It’s inevitable. Every year we have our “first real snow” in Boulder. That would be – today.
Coinciding with the first snow – 100% of the time – is an Internet outage at my house and at our office. Since we use IP phones, are connected to our infrastructure in our California office via point to point, and my T1 line from my house is direct connected into the office, and outage is – well – a major pain in the ass (did you know you can’t make a phone call on an IP phone from your house if your network is down – duh – yeah I’ve got a land line in this server room somewhere, now where the hell is it?)
I got home Saturday afternoon from being on the road for 18 days. I was looking forward to a mellow weekend with Amy catching up on stuff, including a bunch of random things that I wanted to get to on the web. Wrong. No Internet. Qwest dispatched someone to my house Saturday night (kind of a drag, but at least they were trying) but he couldn’t do anything because no one was “at the other end of the line” to troubleshoot things.

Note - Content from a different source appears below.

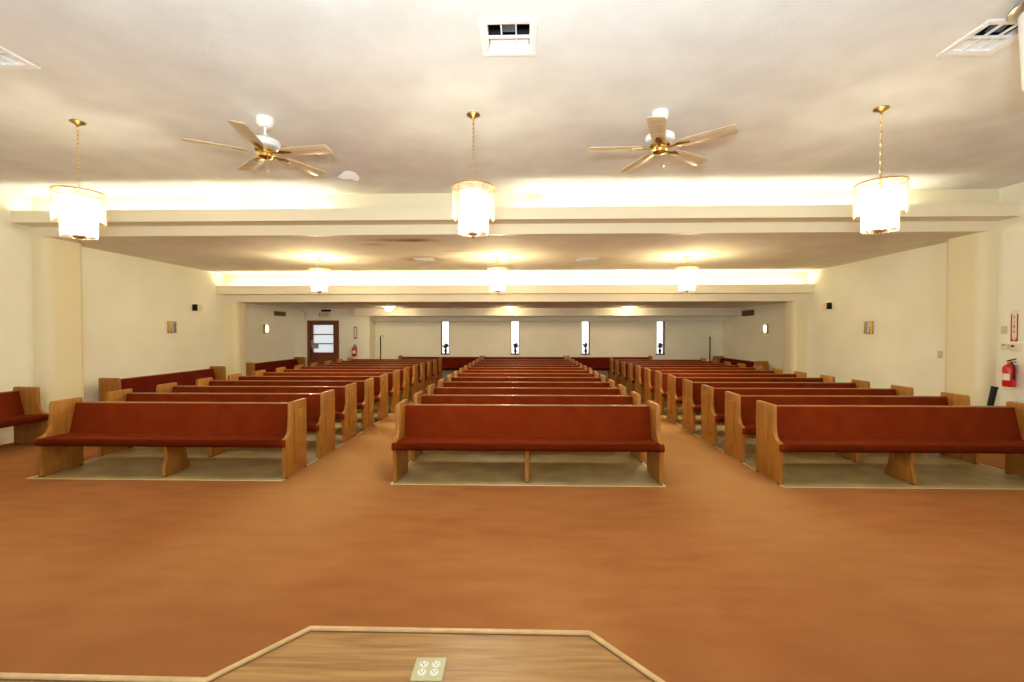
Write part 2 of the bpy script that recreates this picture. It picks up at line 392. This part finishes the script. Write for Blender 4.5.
# outlet plate let into the platform
o = thing('outlet_plate', 'square cream outlet plate with four sockets on the wooden platform', 'outlet', (-.349, 1.655, .5), math.radians(1))
MB().box(-.058, .058, -.058, .058, 0, .007, .003).build('plate', M['outlet_cream'], o)
for sx in (-1, 1):
    for sy in (-1, 1):
        q = MB().lathe([(0, .0095), (.0145, .0095), (.0165, .007), (.0165, .006)], (sx*.023, sy*.02, 0), 20).build('socket', M['outlet_white'], o)
        MB().box(sx*.023-.007, sx*.023-.005, sy*.02-.002, sy*.02+.007, .0085, .0102).box(sx*.023+.005, sx*.023+.007, sy*.02-.002, sy*.02+.007, .0085, .0102).box(sx*.023-.002, sx*.023+.002, sy*.02-.009, sy*.02-.005, .0085, .0102).build('slot', M['dark'], q)

# ------------------------------------------------------------------ pews
def end_profile():
    p = [(0, .012), (0, .43), (-.008, .452), (-.004, .474), (.018, .486)]
    for k in range(1, 8):                                   # concave sweep up from the arm nose
        a = k/8*PI/2; p.append((.018+.112*math.sin(a), .486+.16*(1-math.cos(a))))
    p += [(.132, .70), (.138, .866), (.145, .886), (.162, .898), (.51, .9), (.524, .894), (.53, .88), (.53, .012)]
    return p
EP = end_profile()
PAN = [(.19, .14), (.43, .14), (.43, .80), (.19, .80)]
def make_pew(L, fabric, group, label):
    root = thing('pew', label, 'pew', (0, 0, 0), 0, group)
    h = L/2; t = .05
    for s in (-1, 1):
        xo, xi = s*h, s*(h-t)
        m = MB().prism(EP, 'X', min(xo, xi), max(xo, xi), .008)
        a, c = (xo, xo+.012) if s > 0 else (xo-.012, xo)
        # raised field on the outer face, tapering bevel
        pts = [(.20, .13), (.43, .13), (.43, .79), (.20, .79)]
        m.prism(pts, 'X', a-.001, c+.001, .006)
        e = m.build('end_panel', M['oak'], root)
        for ya, yb in ((.004, .05), (.48, .526)):
            MB().box(min(xo, xi)+.006, max(xo, xi)-.006, ya, yb, 0, .02, .003).build('foot_glide', M['black'], e)
    w = h-t
    # cushion: body between the ends plus a front roll running across their edges
    MB().prism([(-.03, .386), (.42, .395), (.42, .46), (.3, .468), (.1, .474), (-.012, .473), (-.034, .462), (-.046, .44), (-.048, .416), (-.042, .394)], 'X', -w, w)\
        .prism([(-.002, .386), (-.002, .468), (-.014, .472), (-.034, .462), (-.046, .44), (-.048, .416), (-.042, .394), (-.03, .386)], 'X', -h, h, .008).build('seat_cushion', fabric, root, ang=60)
    MB().box(-w, w, .12, .44, .37, .395, .004).build('seat_board', M['oak_long'], root)
    MB().prism([(.33, .43), (.425, .832), (.475, .832), (.385, .43)], 'X', -w, w, .004).build('backrest', fabric, root)
    MB().prism([(.385, .40), (.475, .834), (.492, .834), (.402, .40)], 'X', -w, w).build('back_board', M['oak_long'], root)
    MB().box(-w, w, .424, .49, .832, .845, .005).build('top_rail', M['oak_long'], root)
    leg = [(.03, .012), (.035, .10), (.075, .22), (.05, .395), (.43, .395), (.38, .26), (.40, .14), (.44, .06), (.45, .012)]
    l = MB().prism(leg, 'X', -.024, .024, .004).build('leg', M['oak'], root)
    MB().box(-.02, .02, .035, .07, 0, .014).build('foot_glide', M['black'], l)
    return root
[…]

Ok – well – that’s not such a big deal – I went to Amy’s office in Boulder with her on Sunday and we camped out there (she has a beautiful office in downtown Boulder close enough to the Rio for some awesome huevos rancheros (no – not the Ranchero/NewsGator kind.)) We punted the “Qwest: we’ll try again on Sunday night” thing and just decided to have an Internet-less Sunday at home and an early night.
Not knowing access to my email was out in my office (due to the CO – CA point to point being down), I got to the office bright and early at 7am ready to catch up on the weekend stuff I didn’t do. Wrong again. My poor embattled IT guy (Ross) rolled in at 8am cursing and muttering as he went after the Qwest guys to try to figure out what was going on. Did I mention that it was snowing?
It’s 3:45pm and everything is back up. The problem – apparently over the weekend someone ran over one of the Qwest pedistals with a car exposing the wires inside. The solution – put a big orange bag on it.
Now, while that’s a technical solution that will appeal to someone, apparently the bag wasn’t waterproof an the lines got “wet”. My reaction (and Ross’s) – “you’ve got to be fucking kidding me.” It only took two days to troubleshoot that one (and I don’t know how many truck rolls).